Self-Inquiry (continued)
They are not satisfied. Beginning at the wrong end, by making the outward things first, they know nothing of inward joy and peace, and pass their lives in a constant struggle, secretly conscious that there is something wrong, and yet not knowing why. Well, after all, if they do not go on from one stage of formality to another, until in despair they take a fatal plunge, and fall into Popery! When professing Christians of this kind are so painfully numerous, no one need wonder if I press upon him the paramount importance of close self-examination. If you love life, do not be content with the husk, and shell, and scaffolding of religion. Remember our Saviour's words about the Jewish formalists of His day: "This people draweth nigh with their mouth, and honoreth Me with their lips, but their heart is far from Me. In vain do they worship." (Matthew 15:9). It needs something more than going diligently to church, and receiving the Lord's Supper, to take our souls to heaven. Means of grace and forms of religion are useful in their way, and God seldom does anything for His church without them. But let us beware of making shipwreck on the very lighthouse which helps to show the channel into the harbor. Once more I ask, "How do we do about our souls?"
4. Let me ask, in the fourth place, whether we have received the forgiveness of our sins?
Few reasonable people would think of denying that they are sinners.
Many perhaps would say that they are not so bad as many, and that they have not been so very wicked, and so forth. But few, I repeat, would pretend to say that they had always lived like angels, and never done, or said, or thought a wrong thing all their days. In short, all of us must confess that we are more or less "sinners," and, as sinners, are guilty before God; and, as guilty, we must be forgiven, or lost and condemned forever at the last day.

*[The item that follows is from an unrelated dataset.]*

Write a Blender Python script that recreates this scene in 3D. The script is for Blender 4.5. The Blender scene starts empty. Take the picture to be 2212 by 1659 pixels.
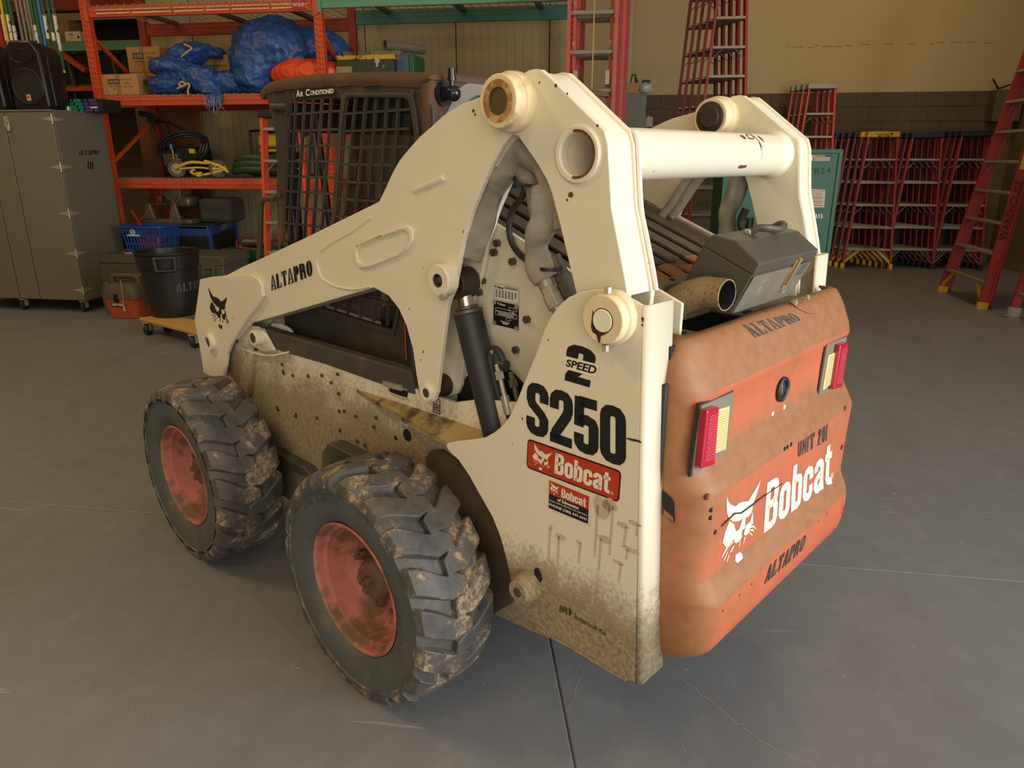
import bpy, bmesh, math, random
from mathutils import Vector, Matrix, noise
from math import pi, sin, cos, radians as R
random.seed(7)
C = bpy.context.scene
COL = C.collection
# ---------------------------------------------------------------- camera, light, exposure
cam_d = bpy.data.cameras.new('camera'); cam = bpy.data.objects.new('camera', cam_d); COL.objects.link(cam)
cam.location = (0, 0, 1.53); cam.rotation_euler = (R(90-17.588), 0, R(8.7))
cam_d.sensor_fit = 'HORIZONTAL'; cam_d.sensor_width = 36.0; cam_d.lens = 36.0*1549/2212
cam_d.clip_start = 0.05; cam_d.clip_end = 200
C.camera = cam
C.view_settings.view_transform = 'Standard'; C.view_settings.look = 'None'
C.view_settings.exposure = 0.0; C.view_settings.gamma = 1.0; C.view_settings.use_curve_mapping = False
C.cycles.max_bounces = 6; C.cycles.diffuse_bounces = 4; C.cycles.glossy_bounces = 3
C.cycles.transmission_bounces = 4; C.cycles.transparent_max_bounces = 8
C.cycles.caustics_reflective = False; C.cycles.caustics_refractive = False
C.cycles.sample_clamp_indirect = 4.0
C.cycles.use_denoising = True
w = bpy.data.worlds.new('world'); C.world = w; w.use_nodes = True
bg = w.node_tree.nodes['Background']; bg.inputs[0].default_value = (0.75, 0.86, 1.0, 1); bg.inputs[1].default_value = 0.6
def area(name, loc, target, sx, sy, power, col):
    d = bpy.data.lights.new(name, 'AREA'); d.shape = 'RECTANGLE'; d.size = sx; d.size_y = sy
    d.energy = power; d.color = col
    o = bpy.data.objects.new(name, d); COL.objects.link(o); o.location = loc
    o.rotation_euler = (Vector(target)-Vector(loc)).to_track_quat('-Z', 'Y').to_euler()
    return o
# daylight through the big open overhead door in the right wall
area('door_daylight', (5.40, -0.9, 2.1), (4.0, -0.9, 2.0), 5.4, 4.0, 560, (0.93, 0.965, 1.0))
# soft fill lamp added behind the camera, before the solid front wall
area('front_fill', (1.2, -4.4, 2.1), (1.2, 0.0, 2.0), 5.0, 4.0, 165, (1.0, 0.97, 0.91))
# warm high bay lamps under the ceiling
for i, (lx, ly, pw) in enumerate([(-5.2, 1.6, 140), (-1.5, 6.2, 12), (3.2, 8.6, 58), (-7.5, 5.6, 48), (-1.8, -1.8, 46)]):
    area('high_bay_lamp_%d' % i, (lx, ly, 5.6), (lx, ly, 0), 1.2, 1.2, pw, (1.0, 0.72, 0.37))

# ---------------------------------------------------------------- helpers
def setp(o, label=None, cat=None, group=None, kind=None):
    if label: o['label'] = label
    if cat: o['category'] = cat
    if group: o['group'] = group
    if kind: o['kind'] = kind
    return o
def empty(name, loc=(0, 0, 0), rz=0.0, label=None, cat=None, group=None, rot=None):
    o = bpy.data.objects.new(name, None); COL.objects.link(o); o.location = loc
    o.rotation_euler = rot if rot else (0, 0, rz); o.empty_display_size = 0.1
    return setp(o, label, cat, group)
def obj(name, bm, m, parent=None, smooth=30, bev=0, label=None, seg=2, norm=True):
    if norm: bmesh.ops.recalc_face_normals(bm, faces=bm.faces[:])
    me = bpy.data.meshes.new(name); bm.to_mesh(me); bm.free()
    for x in (m if isinstance(m, (list, tuple)) else [m]): me.materials.append(x)
    if smooth:
        me.polygons.foreach_set('use_smooth', [True]*len(me.polygons)); me.set_sharp_from_angle(angle=R(smooth))
    o = bpy.data.objects.new(name, me); COL.objects.link(o)
    if parent: o.parent = parent
    if bev:
        b = o.modifiers.new('bev', 'BEVEL'); b.width = bev; b.segments = seg; b.limit_method = 'ANGLE'; b.angle_limit = R(40)
    if label: o['label'] = label
    return o
def dup(src, name=None, parent=None, label=None):
    o = src.copy(); COL.objects.link(o)
    if name: o.name = name
    if parent is not None: o.parent = parent
    if label: o['label'] = label
    return o
def dup_tree(root, loc=None, rz=None, label=None, rot=None):
    r = root.copy(); COL.objects.link(r)
    if loc is not None: r.location = loc
    if rz is not None: r.rotation_euler = (0, 0, rz)
    if rot is not None: r.rotation_euler = rot
    if label: r['label'] = label
    for ch in list(root.children):
        c = ch.copy(); COL.objects.link(c); c.parent = r
        for g in list(ch.children):
            d = g.copy(); COL.objects.link(d); d.parent = c
    return r
def NB(): return bmesh.new()
def box(bm, x0, x1, y0, y1, z0, z1, M=None):
    vs = [bm.verts.new((x, y, z)) for x in (x0, x1) for y in (y0, y1) for z in (z0, z1)]
    if M is not None:
        for v in vs: v.co = M @ v.co
    for f in ((0,1,3,2),(4,6,7,5),(0,4,5,1),(2,3,7,6),(0,2,6,4),(1,5,7,3)): bm.faces.new([vs[i] for i in f])
    return vs
def P3(ax, a, p):
    return (a, p[0], p[1]) if ax == 'x' else (p[0], a, p[1]) if ax == 'y' else (p[0], p[1], a)
def prism(bm, pts, ax, a, b, M=None):
    A = [bm.verts.new(P3(ax, a, p)) for p in pts]; B = [bm.verts.new(P3(ax, b, p)) for p in pts]
    if M is not None:
        for v in A+B: v.co = M @ v.co
    n = len(pts)
    bm.faces.new(A); bm.faces.new(B[::-1])
    for i in range(n): bm.faces.new([A[i], B[i], B[(i+1) % n], A[(i+1) % n]])
def strip(bm, pts, ax, a, b, t):
    """a plate of thickness t bent along the open polyline pts, spanning a..b on the axis"""
    n = len(pts); off = []
    for i in range(n):
        p = Vector(pts[max(i-1, 0)]); q = Vector(pts[min(i+1, n-1)]); d = (q-p).normalized()
        off.append((pts[i][0]-d[1]*t, pts[i][1]+d[0]*t))
    prism(bm, list(pts)+off[::-1], ax, a, b)
def frame_to(d):
    d = Vector(d).normalized()
    u = d.orthogonal().normalized(); v = d.cross(u); return d, u, v
def cyl(bm, p, q, r, r2=None, seg=20, cap=True):
    p = Vector(p); q = Vector(q); d, u, v = frame_to(q-p); r2 = r if r2 is None else r2
    A = [bm.verts.new(p+(u*cos(2*pi*i/seg)+v*sin(2*pi*i/seg))*r) for i in range(seg)]
    B = [bm.verts.new(q+(u*cos(2*pi*i/seg)+v*sin(2*pi*i/seg))*r2) for i in range(seg)]
    for i in range(seg): bm.faces.new([A[i], A[(i+1) % seg], B[(i+1) % seg], B[i]])
    if cap: bm.faces.new(A[::-1]); bm.faces.new(B)
def smooth_path(pts, k=6):
    P = [Vector(p) for p in pts]; out = []
    for i in range(len(P)-1):
        p0, p1, p2, p3 = P[max(i-1, 0)], P[i], P[i+1], P[min(i+2, len(P)-1)]
        for j in range(k):
            t = j/k
            out.append(0.5*((2*p1)+(p2-p0)*t+(2*p0-5*p1+4*p2-p3)*t*t+(3*p1-p0-3*p2+p3)*t**3))
    out.append(P[-1]); return out
def tube(bm, pts, r, seg=10, k=6, closed=False, rf=None, flat=1.0):
    P = smooth_path(pts, k) if k > 1 else [Vector(p) for p in pts]
    n = len(P); rings = []; up = None
    for i in range(n):
        d = (P[(i+1) % n]-P[i-1]) if closed else (P[min(i+1, n-1)]-P[max(i-1, 0)])
        d.normalize()
        if up is None: up = d.orthogonal().normalized()
        up = (up-d*up.dot(d)).normalized(); v = d.cross(up)
        rr = rf(i/(n-1), i) if rf else r
        rings.append([bm.verts.new(P[i]+(up*cos(2*pi*j/seg)*flat+v*sin(2*pi*j/seg))*rr) for j in range(seg)])
    for i in range(n if closed else n-1):
        a, b = rings[i], rings[(i+1) % n]
        for j in range(seg): bm.faces.new([a[j], a[(j+1) % seg], b[(j+1) % seg], b[j]])
    if not closed: bm.faces.new(rings[0][::-1]); bm.faces.new(rings[-1])
def lathe(bm, prof, o=(0, 0, 0), ax='z', seg=32, closed=False):
    """prof: (r, h) pairs turned about the axis through o"""
    rings = []
    for r, h in prof:
        ring = []
        for i in range(seg):
            a = 2*pi*i/seg; c, s = r*cos(a), r*sin(a)
            p = (c, s, h) if ax == 'z' else (h, c, s) if ax == 'x' else (c, h, s)
            ring.append(bm.verts.new((o[0]+p[0], o[1]+p[1], o[2]+p[2])))
        rings.append(ring)
    m = len(rings)
    for k in range(m if closed else m-1):
        a, b = rings[k], rings[(k+1) % m]
        for i in range(seg): bm.faces.new([a[i], a[(i+1) % seg], b[(i+1) % seg], b[i]])
    bmesh.ops.remove_doubles(bm, verts=bm.verts[:], dist=1e-6)
def ring_plate(bm, c, r_out, r_in, ax, a, b, seg=28):
    lathe(bm, [(r_out, a), (r_out, b), (r_in, b), (r_in, a)], (0, c[0], c[1]) if ax == 'x' else (c[0], 0, c[1]), ax, seg, True)
def rrect(x0, x1, y0, y1, r, k=4):
    out = []
    for cx, cy, a0 in ((x1-r, y1-r, 0), (x0+r, y1-r, 90), (x0+r, y0+r, 180), (x1-r, y0+r, 270)):
        for i in range(k+1):
            a = R(a0+90*i/k); out.append((cx+r*cos(a), cy+r*sin(a)))
    return out
def arc(cx, cy, r, a0, a1, k=8):
    return [(cx+r*cos(R(a0+(a1-a0)*i/k)), cy+r*sin(R(a0+(a1-a0)*i/k))) for i in range(k+1)]
def plate_holes(bm, outer, holes, ax, a, b):
    """flat plate with through holes: 2D fill of the outline and the hole outlines, then given thickness"""
    tmp = bmesh.new(); edges = []
    for loop in [outer]+list(holes):
        vs = [tmp.verts.new((p[0], p[1], 0)) for p in loop]
        for i in range(len(vs)): edges.append(tmp.edges.new((vs[i], vs[(i+1) % len(vs)])))
    bmesh.ops.triangle_fill(tmp, use_beauty=True, use_dissolve=False, edges=edges)
    tmp.verts.ensure_lookup_table(); tmp.verts.index_update()
    co = [(v.co.x, v.co.y) for v in tmp.verts]; fs = [[v.index for v in f.verts] for f in tmp.faces]
    tmp.free()
    A = [bm.verts.new(P3(ax, a, p)) for p in co]; B = [bm.verts.new(P3(ax, b, p)) for p in co]
    for f in fs:
        bm.faces.new([A[i] for i in f]); bm.faces.new([B[i] for i in reversed(f)])
    k = 0
    for loop in [outer]+list(holes):
        n = len(loop)
        for i in range(n):
            i0, i1 = k+i, k+(i+1) % n
            bm.faces.new([A[i0], B[i0], B[i1], A[i1]])
        k += n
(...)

Now it is the glory of the Christian religion that it provides for us the very forgiveness that we need, - full, free, perfect, eternal, and complete. It is a leading article in that well-known creed which most Englishmen learn when they are children. They are taught to say, "I believe in the forgiveness of sins." This forgiveness of sins has been purchased for us by the eternal Son of God, our Lord Jesus Christ. He has purchased it for us by coming into the world to be our Saviour, and by living, dying, and rising again, as our Substitute, in our behalf. He has bought it for us at the price of His own most precious blood, by suffering in our stead on the Cross, and making satisfaction for our sins. But this forgiveness, great, and full, and glorious as it is, does not become the property of every man and woman, as a matter of course. It is not a privilege which every member of a Church possesses, merely because he is a Churchman. It is a thing which each individual must receive for himself by his own personal faith, lay hold on by faith, appropriate by faith, and make his own by faith; or else, so far as he is concerned, Christ will have died in vain. "He that believeth on the Son hath everlasting life, and he that believeth not the Son shall not see life, but the wrath of God abideth on him." (John 3:36). No terms can be imagined more simple, and more suitable to man. As good old Latimer said, in speaking of the matter of justification, "It is but believe and have." It is only faith that is required; and faith is nothing more than the humble, heartfelt trust of the soul which desires to be saved. Jesus is able and willing to save; but man must come to Jesus and believe. All that believe are at once justified and forgiven: but without believing there is no forgiveness at all.